§ THE PROBLEM
Repeat exactly the lines running from the first line of the data to the line containing "scene.camera = cam", both ends included, and nothing else; drop the pictures.

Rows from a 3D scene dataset
********************

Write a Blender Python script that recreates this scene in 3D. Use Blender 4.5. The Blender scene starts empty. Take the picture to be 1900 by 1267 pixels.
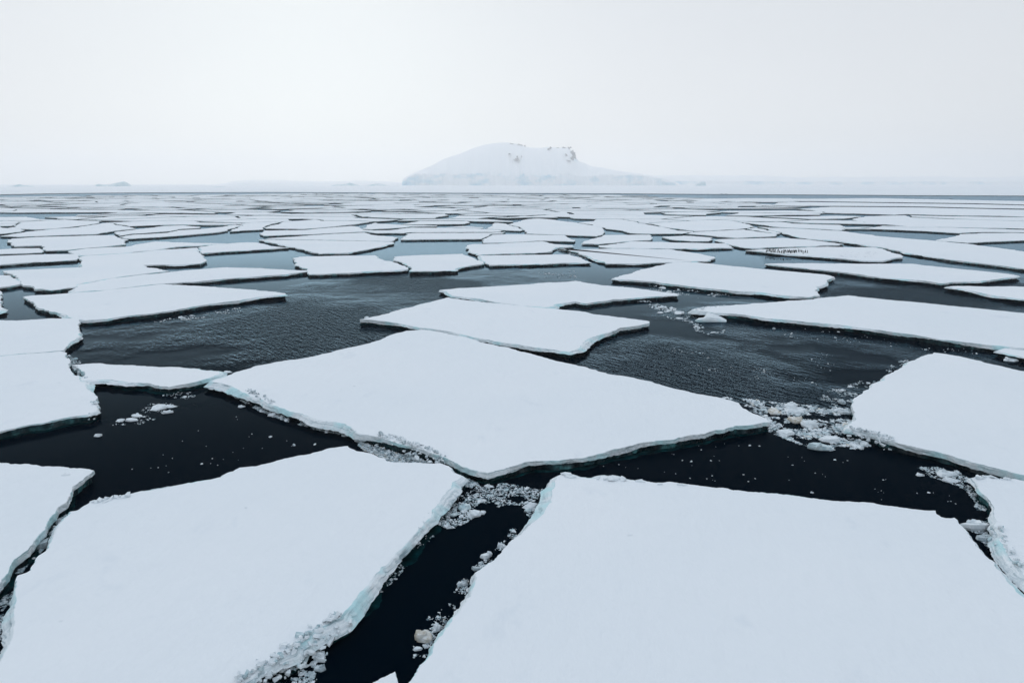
import bpy, bmesh, math, random
import numpy as np
from mathutils import Vector, noise, Matrix
from mathutils.geometry import tessellate_polygon

R = math.radians
random.seed(7)
scene = bpy.context.scene
C = scene.collection

# ------------------------------------------------------------------ camera
FPX, CX, CY, HOR, CAMH = 1267.0, 950.0, 633.5, 340.0, 15.0
PITCH = math.atan((CY - HOR) / FPX)
cam_d = bpy.data.cameras.new("camera")
cam = bpy.data.objects.new("camera", cam_d)
C.objects.link(cam)
cam.location = (0, 0, CAMH)
cam.rotation_euler = (math.pi / 2 - PITCH, 0, 0)
cam_d.sensor_width = 36.0
cam_d.lens = 36.0 * FPX / 1900.0
cam_d.clip_start = 0.5
cam_d.clip_end = 60000
scene.camera = cam

# ------------------------------------------------------------------ light
SUN_EL, SUN_AZ = R(28), R(-15)          # azimuth from +Y, negative = left of the view
world = bpy.data.worlds.new("World")
scene.world = world
world.use_nodes = True
nt = world.node_tree
nt.nodes.clear()


def N(tree, typ, **kw):
    n = tree.nodes.new(typ)
    for k, v in kw.items():
        setattr(n, k, v)
    return n


def L(tree, a, b):
    tree.links.new(a, b)


def math_node(tree, op, a, b=None, clamp=False):
    n = N(tree, 'ShaderNodeMath', operation=op, use_clamp=clamp)
    for i, v in enumerate((a, b)):
        if v is None:
            continue
        if isinstance(v, (int, float)):
            n.inputs[i].default_value = v
        else:
            L(tree, v, n.inputs[i])
    return n.outputs[0]


def ramp(tree, fac, stops, interp='LINEAR'):
    r = N(tree, 'ShaderNodeValToRGB')
    r.color_ramp.interpolation = interp
    e = r.color_ramp.elements
    while len(e) > 1:
        e.remove(e[-1])
    for i, (p, c) in enumerate(stops):
        el = e[0] if i == 0 else e.new(p)
        el.position = p
        el.color = (*c, 1) if len(c) == 3 else c
    L(tree, fac, r.inputs[0])
    return r.outputs[0]


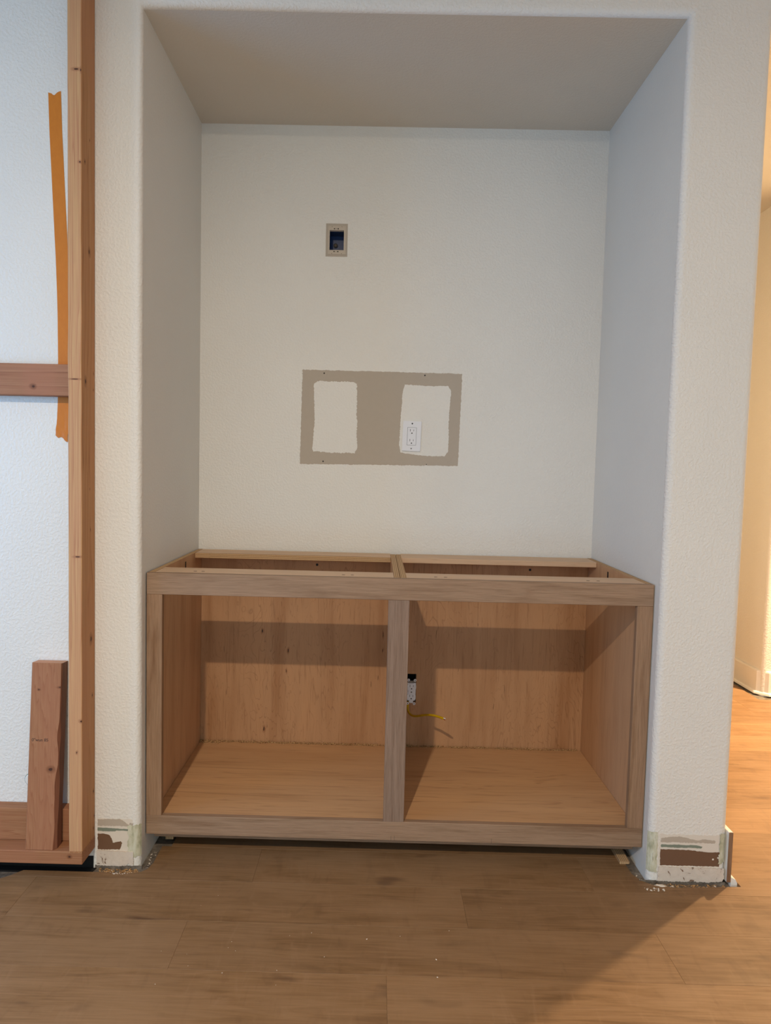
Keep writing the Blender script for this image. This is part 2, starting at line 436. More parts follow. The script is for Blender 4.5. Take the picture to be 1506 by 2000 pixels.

********************

§ THE RESULT
Write a Blender Python script that recreates this scene in 3D. Use Blender 4.5. The Blender scene starts empty. Take the picture to be 1900 by 1267 pixels.
import bpy, bmesh, math, random
import numpy as np
from mathutils import Vector, noise, Matrix
from mathutils.geometry import tessellate_polygon

R = math.radians
random.seed(7)
scene = bpy.context.scene
C = scene.collection

# ------------------------------------------------------------------ camera
FPX, CX, CY, HOR, CAMH = 1267.0, 950.0, 633.5, 340.0, 15.0
PITCH = math.atan((CY - HOR) / FPX)
cam_d = bpy.data.cameras.new("camera")
cam = bpy.data.objects.new("camera", cam_d)
C.objects.link(cam)
cam.location = (0, 0, CAMH)
cam.rotation_euler = (math.pi / 2 - PITCH, 0, 0)
cam_d.sensor_width = 36.0
cam_d.lens = 36.0 * FPX / 1900.0
cam_d.clip_start = 0.5
cam_d.clip_end = 60000
scene.camera = cam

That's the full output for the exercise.